The application filing does not mean the company is definitely developing such technology, but the New York Post reported in September that Amazon was testing technology that would allow shoppers to pay with their hands. All of this would of course complement AmazonGo like technologies that will one day also be used in bigger Whole Foods stores as well.
The Dec. 26 patent application describes “a scanner device [that] is used to obtain raw images of a user’s palm that is within a field of view of the scanner. Amazon has already filed a patent for a “non-contact biometric identification system” that features a “hand scanner” to produce a picture of a person’s palm and it makes you wonder about the future of retail and payments.
In 2020 will likely see Chinese paying with a digital RMB via facial recognition all over China. In the west we’re still mulling over what’s the next thing after plastic? A tale of two worlds to be sure, the QR code one seems much more facial recognition friendly.
Amazon has opened 24 Amazon Go locations in the US. I would not have guessed that by 2020 we’d only have two dozen such stores. Amazon is careful to file a lot of patents and see what works. An illustration associated with the patent application shows a person scanning their hand at an entrance gate that resembles the one in Amazon Go stores. Instead of check-out, this is more like check-in, and the rest is up to the LiDAR machine intelligence system of the store that replaces the modern cashier.
The alternative to your hand is the QR code. To carry around cash or plastic in the 2030s would be pretty morbid I suspect. However by then fiat will have gone fully digital in many ways and central banks pivot to the blockchain. How will biometric authentication work in tandem with voice commerce at home? It’s still not so clear even with companies like Baidu, Amazon, Google or Alibaba.
The WSJ reports that data collected from the terminals would be used to study spending habits and stored on Amazon’s cloud. Given Amazon’s behavior around privacy and in particular the Ring devices, you have to wonder at how its smart stores will change privacy and data sharing as we know it for unsuspecting shoppers, especially as Amazon improves its performance as a digital advertiser as the third horseman after Google and Facebook.

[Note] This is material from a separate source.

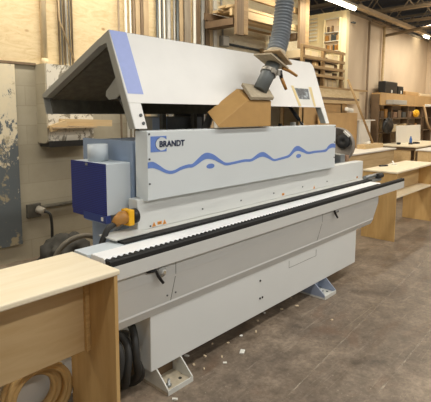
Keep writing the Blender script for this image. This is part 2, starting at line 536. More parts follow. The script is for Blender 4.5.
# guide rail
gr = ob('guide_rail', box(B(), 1.226, 5.155, 1.80, 1.84, 0.775, 0.853), 'rail', mc, 0.003)
bm = B(); prism(bm, [(1.800, 0.853), (1.840, 0.853), (1.840, 0.879), (1.834, 0.884), (1.824, 0.884), (1.822, 0.878), (1.816, 0.878), (1.814, 0.884), (1.803, 0.883), (1.800, 0.878)], 'x', 1.226, 5.155)
ob('rail_strip', bm, 'belt', gr)
bm = B(); box(bm, 1.232, 4.62, 1.8405, 1.857, 0.775, 0.868); ob('chain_bed', bm, 'white', mc)
for i in range(94):
    x = 1.245 + i * 0.0355
    if i == 0:
        bm = B(); cyl(bm, (x, 1.8405, 0.875), (x, 1.858, 0.875), 0.009, n=10)
        ro = ob('chain_roller', bm, 'belt', mc)
    else:
        c = ro.copy(); COL.objects.link(c); c.parent = mc; c.location = (i * 0.0355, 0, 0)
# white feed track with rounded far end
bm = B()
prism(bm, [(1.859, 0.855), (1.859, 0.879), (1.864, 0.885), (1.972, 0.885), (1.978, 0.879), (1.978, 0.855)], 'x', 1.232, 4.63)
ob('feed_track', bm, 'white', mc)
ob('infeed_plate', box(B(), 1.215, 1.64, 1.985, 2.11, 0.855, 0.882), 'paleblue', mc, 0.003)
ob('pressure_belt', box(B(), 1.45, 4.72, 1.988, 2.052, 0.8825, 0.896), 'belt', mc)
ob('belt_shoe', box(B(), 1.42, 1.66, 2.03, 2.19, 0.900, 0.908), 'rail', mc, 0.002)
# lower pressure beam
beam = ob('pressure_beam', box(B(), 1.643, 4.755, 2.115, 2.205, 0.897, 1.088), 'cream', mc, 0.004)
ob('beam_lip', box(B(), 1.66, 4.74, 2.055, 2.115, 0.885, 0.897), 'rail', beam)
for x in (2.2, 2.62, 3.05, 3.5, 3.95):
    bm = B(); cyl(bm, (x, 2.116, 0.948), (x, 2.111, 0.948), 0.006, n=10); ob('screw', bm, 'darksteel', beam)
bm = B(); cyl(bm, (1.738, 2.116, 0.912), (1.738, 2.112, 0.912), 0.006, n=10); ob('screw', bm, 'darksteel', beam)
for x, k in ((1.767, 1), (1.812, 0), (1.853, 1), (3.19, 0), (3.706, 1), (4.619, 0)):
    bm = B()
    if k:
        prism(bm, [(x - 0.016, 0.905), (x + 0.016, 0.905), (x, 0.935)], 'y', 2.1135, 2.1155)
    else:
        box(bm, x - 0.017, x + 0.017, 2.1135, 2.1155, 0.910, 0.930)
    st = ob('warning_sticker', bm, 'orange', beam)
    bm = B()
    if k:
        prism(bm, [(x - 0.006, 0.910), (x + 0.006, 0.910), (x, 0.922)], 'y', 2.1125, 2.1137)
    else:
        box(bm, x - 0.010, x + 0.010, 2.1125, 2.1137, 0.915, 0.925)
    ob('warning_symbol', bm, 'brass', st)
# upper cabinet and end plate
ob('upper_cabinet', box(B(), 1.70, 4.0, 2.30, 2.765, 0.875, 1.42), 'bluegrey', mc)
ob('rear_cabinet', box(B(), 1.74, 4.0, 2.302, 2.76, 0.502, 0.875), 'bluegrey', mc)
ob('end_plate', box(B(), 1.688, 1.699, 2.206, 2.765, 0.86, 1.432), 'bluegrey', mc)
ob('end_plate_rib', box(B(), 1.680, 1.688, 2.205, 2.235, 0.86, 1.42), 'bluegrey', mc)
# name panel
np_ = ob('front_panel', prism(B(), [(2.07, 1.083), (2.07, 1.492), (2.075, 1.497), (2.185, 1.497), (2.185, 1.095), (2.10, 1.075)], 'x', 1.687, 4.012), 'panel', mc, 0.003)
for x in (1.70, 3.99):
    for z in (1.479, 1.331, 1.183):
        bm = B(); cyl(bm, (x, 2.0705, z), (x, 2.065, z), 0.006, n=10); ob('screw', bm, 'darksteel', np_)
wv = [(1.680, 1.294), (1.72, 1.296), (1.745, 1.289), (1.775, 1.275), (1.822, 1.250), (1.863, 1.238), (1.905, 1.240), (1.957, 1.255), (2.019, 1.264), (2.060, 1.264), (2.111, 1.288),
      (2.159, 1.312), (2.207, 1.318), (2.267, 1.303), (2.329, 1.273), (2.393, 1.247), (2.481, 1.249), (2.596, 1.256), (2.68, 1.253), (2.743, 1.272),
      (2.793, 1.286), (2.85, 1.284), (2.92, 1.256), (2.982, 1.232), (3.067, 1.236), (3.184, 1.247), (3.229, 1.266), (3.285, 1.300), (3.345, 1.305),
      (3.419, 1.283), (3.505, 1.257), (3.626, 1.259), (3.754, 1.257), (3.829, 1.262), (3.885, 1.290), (3.950, 1.300), (4.010, 1.292)]
th = [0.036, 0.038, 0.036, 0.030, 0.022, 0.020, 0.020, 0.021, 0.022, 0.024, 0.036, 0.042, 0.042, 0.036, 0.026, 0.020, 0.018, 0.019, 0.020, 0.030, 0.036, 0.036, 0.026, 0.018, 0.018, 0.022,
      0.032, 0.042, 0.042, 0.032, 0.022, 0.020, 0.020, 0.026, 0.036, 0.040, 0.036]
cl = spline([(a, b, t) for (a, b), t in zip(wv, th)], 4)
bm = B()
top = [(p.x, p.y + p.z / 2) for p in cl]; bot = [(p.x, p.y - p.z / 2) for p in cl]
ft_, fb_, bt_, bb_ = [], [], [], []
for (x, z), (x2, z2) in zip(top, bot):
    x = max(x, 1.6875); x2 = x
    ft_.append(bm.verts.new((x, 2.0685, z))); fb_.append(bm.verts.new((x2, 2.0685, z2)))
    bt_.append(bm.verts.new((x, 2.0702, z))); bb_.append(bm.verts.new((x2, 2.0702, z2)))
for i in range(len(top) - 1):
    bm.faces.new((ft_[i], ft_[i + 1], fb_[i + 1], fb_[i])); bm.faces.new((bt_[i], bb_[i], bb_[i + 1], bt_[i + 1]))
    bm.faces.new((ft_[i], bt_[i], bt_[i + 1], ft_[i + 1])); bm.faces.new((fb_[i], fb_[i + 1], bb_[i + 1], bb_[i]))
tag(ob('wave_stripe', bm, 'logo_blue', np_), 'blue wavy stripe across the panel')
for x, z in ((2.232, 1.246), (3.348, 1.240)):
    bm = B(); prism(bm, [(x + 0.040 * math.cos(t * math.pi / 12), z + 0.017 * math.sin(t * math.pi / 12)) for t in range(24)], 'y', 2.0685, 2.0702)
    ob('wave_dot', bm, 'logo_blue', np_)
# emblem: blue square with a round bite, and the lettering
bm = B()
x0, x1, z0, z1 = 1.711, 1.836, 1.371, 1.465
cx, cz, rx, rz = 1.797, 1.418, 0.050, 0.0405
a0 = math.acos((x1 - cx) / rx)
pts = [(x1, z1), (x0, z1), (x0, z0), (x1, z0)]
for k in range(19):
    t = -a0 - (2 * math.pi - 2 * a0) * k / 18
    pts.append((cx + rx * math.cos(t), cz + rz * math.sin(t)))
prism(bm, pts, 'y', 2.0685, 2.0702)
lg = ob('emblem', bm, 'logo_blue', np_)
bm = B()
n = 20
oi = []
for k in range(n + 1):
    t = 1.9 + 2.5 * k / n
    for r in (1.0, 0.94):
        oi.append((cx + r * rx * math.cos(t), cz + r * rz * math.sin(t)))
for k in range(n):
    a, b, c, d = oi[2 * k], oi[2 * k + 2], oi[2 * k + 3], oi[2 * k + 1]
    prism(bm, [a, b, c, d], 'y', 2.0678, 2.0702)
ob('emblem_ring', bm, 'ink', lg)
cu = bpy.data.curves.new('brand_lettering', 'FONT')
cu.body = 'BRANDT'; cu.size = 0.050; cu.extrude = 0.0008; cu.offset = 0.0015; cu.space_character = 1.02
tmp = bpy.data.objects.new('lettering_source', cu); COL.objects.link(tmp)
bpy.context.view_layer.update()
me = bpy.data.meshes.new_from_object(tmp.evaluated_get(bpy.context.evaluated_depsgraph_get()))
bpy.data.objects.remove(tmp)
xs = [v.co.x for v in me.vertices]
sx = (1.988 - 1.779) / (max(xs) - min(xs)); xm = min(xs)
o0 = W[np_.name]
for v in me.vertices:
    x, y, z = v.co
    v.co = Vector((1.779 + (x - xm) * sx, 2.0676 - z, 1.400 + y * 1.0)) - o0
me.materials.clear(); me.materials.append(M['ink'])
lt = bpy.data.objects.new('brand_lettering', me); COL.objects.link(lt); lt.parent = np_
W[lt.name] = o0

# raised hood
FA, FB = (2.375, 2.107), (2.128, 1.509)      # front slope, (y, z)
def fr(z, off=0.0):
    y = FB[0] + (FA[0] - FB[0]) * (z - FB[1]) / (FA[1] - FB[1])
    return y + off
def xr(z):
    return 3.985 + (4.062 - 3.985) * (z - 1.509) / (2.107 - 1.509)
hood = ob('hood', B(), 'hood', mc) if False else None
bm = B()
T = 0.022
def slope(bm, outline, t0, t1):
    """outline of (x,z) on the front slope, thickness t0..t1 measured back along y"""
    loft(bm, [(x, fr(z, t0), z) for x, z in outline], [(x, fr(z, t1), z) for x, z in outline])
# front panel with rounded top right corner, posts down both sides
slope(bm, [(1.65, 2.107), (1.65, 1.662), (4.005, 1.662), (xr(1.80), 1.80), (4.058, 2.06), (4.045, 2.09), (4.01, 2.107)], 0, T)
slope(bm, [(1.65, 1.662), (1.65, 1.509), (1.738, 1.509), (1.742, 1.662)], 0, T)
slope(bm, [(3.93, 1.662), (3.925, 1.509), (3.985, 1.509), (4.005, 1.662)], 0, T)
hood = ob('hood', bm, 'hood', mc, 0.003)
# back slope, rear lip and end rims
bm = B(); prism(bm, [(2.375, 2.107), (3.242, 1.736), (3.232, 1.712), (2.375, 2.080)], 'x', 1.65, 3.975); ob('back_panel', bm, 'frame', hood)
bm = B(); prism(bm, [(3.242, 1.736), (3.198, 1.594), (3.188, 1.594), (3.230, 1.736)], 'x', 1.65, 3.975); ob('rear_lip', bm, 'frame', hood)
for x0, x1 in ((1.646, 1.700), (3.925, 3.975)):
    bm = B()
    prism(bm, [(2.380, 2.103), (2.134, 1.509), (2.188, 1.509), (2.400, 2.030), (2.474, 2.017), (2.474, 2.063)], 'x', x0, x1)
    prism(bm, [(2.474, 2.065), (2.474, 2.017), (3.188, 1.712), (3.232, 1.725), (3.242, 1.736)], 'x', x0, x1)
    ob('end_rim', bm, 'frame', hood)
bm = B()
prism(bm, [(fr(2.06, 0.024), 2.06), (fr(1.665, 0.024), 1.665), (fr(1.665, 0.04), 1.665), (fr(2.03, 0.05), 2.03)], 'x', 1.705, 3.92)
prism(bm, [(2.43, 2.052), (3.20, 1.722), (3.20, 1.700), (2.43, 2.020)], 'x', 1.705, 3.92)
prism(bm, [(3.224, 1.70), (3.191, 1.60), (3.180, 1.60), (3.205, 1.70)], 'x', 1.70, 3.92)
ob('liner', bm, 'liner', hood)
bm = B(); slope(bm, [(1.652, 2.106), (1.662, 1.719), (1.780, 1.717), (1.779, 2.106)], -0.0015, 0.0005)
tag(ob('end_stripe', bm, 'stripe', hood), 'pale blue stripe down the left end of the hood')
for x, z in ((1.712, 1.588), (1.716, 1.540)):
    bm = B(); cyl(bm, (x, fr(z) + 0.001, z), (x, fr(z) - 0.007, z + 0.003), 0.010, n=12); ob('bolt', bm, 'darksteel', hood)
bm = B(); slope(bm, [(3.52, 1.845), (3.545, 1.682), (3.79, 1.682), (3.86, 1.845)], -0.0012, 0.0004); ps = ob('posted_notice', bm, 'paper', hood)
bm = B(); slope(bm, [(3.565, 1.835), (3.58, 1.735), (3.765, 1.735), (3.80, 1.835)], -0.0022, -0.001); ob('notice_photo', bm, 'photo', ps)
bm = B(); slope(bm, [(3.515, 1.855), (3.535, 1.67), (3.575, 1.67), (3.555, 1.855)], -0.0028, -0.001)
ob('masking_tape', bm, 'masking', ps)
bm = B(); slope(bm, [(3.82, 1.855), (3.80, 1.67), (3.835, 1.67), (3.87, 1.855)], -0.0028, -0.001); ob('masking_tape', bm, 'masking', ps)
bm = B(); prism(bm, [(2.40, 1.735), (2.45, 1.695), (2.53, 1.69), (2.565, 1.715), (2.56, 1.745), (2.50, 1.79), (2.44, 1.84), (2.41, 1.83)], 'x', 1.745, 1.757)
cyl(bm, (1.742, 2.53, 1.722), (1.76, 2.53, 1.722), 0.014, n=14); ob('hinge_bracket', bm, 'frame', hood)
for x in (1.77, 3.72):
    bm = B(); cyl(bm, (x, 2.47, 1.74), (x, 2.30, 1.54), 0.018, n=10); cyl(bm, (x, 2.30, 1.54), (x, 2.26, 1.49), 0.010, n=8)
    ob('gas_strut', bm, 'black', hood)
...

While Amazon’s plan is in the early stages, the company has reportedly begun working with Visa on testing out the terminals. Why is it less intrusive as well? Well the technology would identify people’s hands by analyzing characteristics like wrinkles, veins, and even bones. That sounds okay for my body and privacy.
The company previously filed a patent for a “non-contact biometric identification system” that features a “hand scanner” to produce a picture of a person’s palm. Again, I can tolerate that. I’d prefer big brother wasn’t always looking me in the eyes, but they can have my hands. This comes as Amazon plans to expand its chain of Amazon Go stores across the USA, which allow consumers to shop without cashiers or checkouts.
You want a retail apocalypse? Give me an AI that can manage and automate an entire store, not just reduce cashiers and retail associates. Give me fully automated stores where my smart fridge can order from a pre-ordained list what I need and robots can deliver it to my fridge all the while with my personal assistant over-seeing the customer experience. Heck, my hands don’t even have to be there!
However if Amazon could recognize me even from a distance by my hands, that’s a novel kind of data. It looks like Amazon is trying to create a new kind of technology for tracking shoppers. Who knows what the AI of the future will be able to tell about me just by my hands, likely more than I think in 2020.
Things like passports and credit cards have to be tied to biometric authentication ID points and hopefully multiple levels so as to prevent fraud and improve trust and security. Back on September 3rd, 2019 the NY Post published something about this.
Employees at Amazon’s New York offices are serving as guinea pigs for the biometric technology, using it at a handful of vending machines. What’s in a hand bro? Your credit card and your life it turns out.